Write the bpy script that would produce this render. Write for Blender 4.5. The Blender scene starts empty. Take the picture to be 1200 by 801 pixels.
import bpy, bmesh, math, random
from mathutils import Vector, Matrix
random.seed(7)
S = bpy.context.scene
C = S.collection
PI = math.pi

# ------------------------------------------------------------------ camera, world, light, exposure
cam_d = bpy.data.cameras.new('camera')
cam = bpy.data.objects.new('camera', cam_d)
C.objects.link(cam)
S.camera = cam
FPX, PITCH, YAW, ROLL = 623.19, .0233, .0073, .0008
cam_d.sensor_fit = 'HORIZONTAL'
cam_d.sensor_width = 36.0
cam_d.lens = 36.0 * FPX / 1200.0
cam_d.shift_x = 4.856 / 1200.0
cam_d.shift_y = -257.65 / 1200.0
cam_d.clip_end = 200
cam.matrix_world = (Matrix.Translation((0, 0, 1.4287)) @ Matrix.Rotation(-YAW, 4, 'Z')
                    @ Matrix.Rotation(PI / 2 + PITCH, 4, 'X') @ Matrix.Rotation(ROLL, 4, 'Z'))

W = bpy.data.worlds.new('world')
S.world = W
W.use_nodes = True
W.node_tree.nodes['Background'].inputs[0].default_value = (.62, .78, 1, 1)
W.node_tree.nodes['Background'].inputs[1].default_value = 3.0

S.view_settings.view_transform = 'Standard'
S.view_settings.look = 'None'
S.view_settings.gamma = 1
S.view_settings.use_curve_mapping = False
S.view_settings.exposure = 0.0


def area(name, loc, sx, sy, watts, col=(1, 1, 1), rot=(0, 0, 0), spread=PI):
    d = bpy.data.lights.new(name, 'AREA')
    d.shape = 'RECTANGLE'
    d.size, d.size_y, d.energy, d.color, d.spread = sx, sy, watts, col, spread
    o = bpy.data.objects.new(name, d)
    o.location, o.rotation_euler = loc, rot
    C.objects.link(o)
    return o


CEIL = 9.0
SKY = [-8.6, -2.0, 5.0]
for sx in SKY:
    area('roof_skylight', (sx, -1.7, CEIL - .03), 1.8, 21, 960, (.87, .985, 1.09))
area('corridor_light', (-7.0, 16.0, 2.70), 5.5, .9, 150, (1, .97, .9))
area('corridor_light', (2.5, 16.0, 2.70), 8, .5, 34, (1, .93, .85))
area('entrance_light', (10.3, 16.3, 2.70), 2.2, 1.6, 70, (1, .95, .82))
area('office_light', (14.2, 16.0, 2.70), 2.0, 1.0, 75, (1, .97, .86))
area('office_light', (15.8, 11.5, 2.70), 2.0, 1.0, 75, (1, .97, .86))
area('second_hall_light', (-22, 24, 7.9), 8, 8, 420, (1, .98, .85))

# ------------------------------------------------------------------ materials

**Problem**
Beginning at the top of the data, extract each line through the line containing "PI = math.pi" and return those lines exactly, with nothing added.

**Solved exercise**
Write the bpy script that would produce this render. Write for Blender 4.5. The Blender scene starts empty. Take the picture to be 1200 by 801 pixels.
import bpy, bmesh, math, random
from mathutils import Vector, Matrix
random.seed(7)
S = bpy.context.scene
C = S.collection
PI = math.pi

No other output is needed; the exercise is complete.